Use Complementary Colours Side-by-side. Complementary colours are ‘opposite’ colours. For example, the opposite or red is green, the opposite of blue is orange. Place two opposite colours next to each other on your canvas and the eye will perceive both colours as more intense. Don’t just think of this phenomenon in terms of bright, primary colours, try it in subtle tints and shades. For example, I recently contrasted a pale blue shirt against a white background by adding a little cadmium orange to the white mixture. The effect was to ‘lift’ the blue shirt slightly and move it away from the very slightly orangey background.

Mix Complementary Colours to Make Darks. Mix cadmium red with pthalo green to get a colour that is very near to black, but twice as interesting. Add white to get a beautiful grey. Or try mixing ultramarine with burnt umber to give a fantastic dark that can be warm (add more umber) or cool (add more ultramarine).

Use a Lighter Tone to Separate Two Colour Areas. A trick used by some artists is to slightly lighten the of a colour at the border with another. For example, look closely at ‘The Geographer’ by Vermeer. At the edge of the blue gown Vermeer adds a little white to the colour of the distant wardrobe. This has the effect of intensifying the blue colour and putting distance between the figure and his background, opening up a three dimensional space the brings the nearby figure into sharper relief.
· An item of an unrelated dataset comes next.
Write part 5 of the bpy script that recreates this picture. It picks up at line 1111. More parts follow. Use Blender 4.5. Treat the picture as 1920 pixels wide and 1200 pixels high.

Use warm and cool colours to introduce depth. The mantra is “warm colours advance and cool colours recede”. Its boring (and perhaps a cliché) but it does work!

Use complementary colours to model shapes. Rather than using shadow colours to suggest the gentle curve of someone’s cheek in a portrait, mix a little ultramarine or viridian green into the flesh colour mix. The effect will be more subtle.

Practice Your Colour Mixes. Don’t experiment with colour mixes on your best pictures, paint colour swatches instead. For example, mix pure ultramarine with pure viridian green and paint a stripe on a cheap, throwaway surface. Then add a little white to the mixture and paint another stripe next to the first. Gradually introduce more white into the mixture until the mixture is almost white.

Finally, Remember to Forget the Rules! Be prepared to forget everything you ever learnt about colours and colour mixing. Okay, so warm colours advance and cool colours recede? Try painting a sunset.